Les zones humides assurent des fonctions essentielles pour soutenir le débit d’étiage des cours d’eau, ralentir les ruissellements, stocker le carbone, accueillir la faune et la flore… mais les atteintes sur celles-ci se poursuivent. Quand un projet d’aménagement impacte les fonctions d’une zone humide, des mesures d’évitement, de réduction et de compensation (séquence ERC) peuvent être requises sur les fonctions du site impacté et du site de compensation.
Pour garantir des gains fonctionnels sur un site de compensation au moins équivalents aux pertes, une mesure de compensation écologique doit donc y être dimensionnée durant l’élaboration d’un projet d’aménagement. Cela revient donc à analyser :
- le risque d’échec associé à la mesure de compensation proposée ;
- le délai pour obtenir les résultats escomptés ;
- les enjeux inhérents au territoire où est envisagé le projet d’aménagement.
Le résultat de cette analyse est se matérialise sous la forme d’un ratio fonctionnel attribué au projet d’aménagement.
/!\ Ce ratio fonctionnel diffère du ratio surfacique préconisé par ex. par un SDAGE et/ou un SAGE. Les deux ratios ne se substituent pas l’un à l’autre.
Cet exercice de dimensionnement est souvent flou, ambigu, voire pas réalisé du tout, alors qu’il est requis par la règlementation en vigueur.
Une interface de dimensionnement a donc été conçue pour permettre aux parties prenantes (acteurs du territoire et porteur de projet) de dimensionner une mesure de compensation écologique sur les fonctions des zones humides, et promouvoir la non-perte nette de fonctions des zones humides !!!
Elle intègre des connaissances :
- en sciences humaines et sociales. L’ingénierie territoriale peut alors accompagner la mise en œuvre de la règlementation selon les caractéristiques propres à son territoire. Des éléments règlementaires, scientifiques, sociaux, économiques, territoriaux et politiques sont pris en compte pour définir un intervalle de variation entre lequel peut varier le ratio fonctionnel sur un territoire (voir Figure 1)
- en écologie. Des critères sur le site de compensation portant sur les trajectoires écologiques (habitat initial et habitat attendu avec l’action écologique envisagée), le génie écologique (dépoldérisation, déblaiement, fauche…)… sont exploités pour évaluer la faisabilité et le délai avant d’obtenir les résultats de la compensation écologique (Figure ci-après). Elle souligne des risques d’échecs ou des délais potentiellement importants associés à une mesure de compensation écologique, sans pénaliser des mesures de compensation écologiques ambitieuses.

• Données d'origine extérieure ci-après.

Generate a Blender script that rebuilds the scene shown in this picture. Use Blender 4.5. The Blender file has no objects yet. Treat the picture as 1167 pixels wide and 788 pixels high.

Sur un exemple fictif, un intervalle de variation de [1-5] préconisé sur un territoire reviendrait à ce que le ratio fonctionnel soit de 1 pour 1 dans le cas où la mesure de compensation écologique aboutirait vraisemblablement aux résultats les plus rapides et les plus certains. En revanche, il pourrait atteindre au maximum 5 pour 1 dans le cas inverse. Les parties prenantes peuvent ainsi déterminer les niveaux d’effort attendu de la part des maîtres d’ouvrage pour tendre vers la non-perte nette de fonctions.
Cette interface de dimensionnement a été élaborée durant une démarche de Recherche et Développement qui a associé des collectivités locales, des établissements publics de l’État, des services de l’État, des professionnels du génie écologique… Des tests ont été réalisés en particulier avec le Syndicat Mixte pour le Développement Durable de l’Estuaire de la Gironde et le Syndicat Mixte des Étangs Littoraux.
Insérée dans la version 2 de la méthode nationale d’évaluation des fonctions des zones humides, l’interface de dimensionnement est opérationnelle. Elle permet aux acteurs des territoires d’améliorer les pratiques pour concevoir, rédiger, instruire… les dossiers d’autorisation environnementale sur le volet « fonctions » des zones humides.
Dans le tableur associé à la méthode, elle fait l’objet d’un onglet dédié. Après le renseignement des caractéristiques écologiques d’une mesure de compensation écologique et d’un intervalle de variation du ratio fonctionnel par ses parties prenantes, un ratio fonctionnel automatisé est proposé par l’interface (Figure 2.). Les parties prenantes peuvent alors valider ce ratio fonctionnel automatisé, ou réaliser elles-mêmes le dimensionnement en tenant compte des caractéristiques singulières du projet d’aménagement envisagé – sous réserves de l’argumenter – pour aboutir à un ratio fonctionnel actualisé.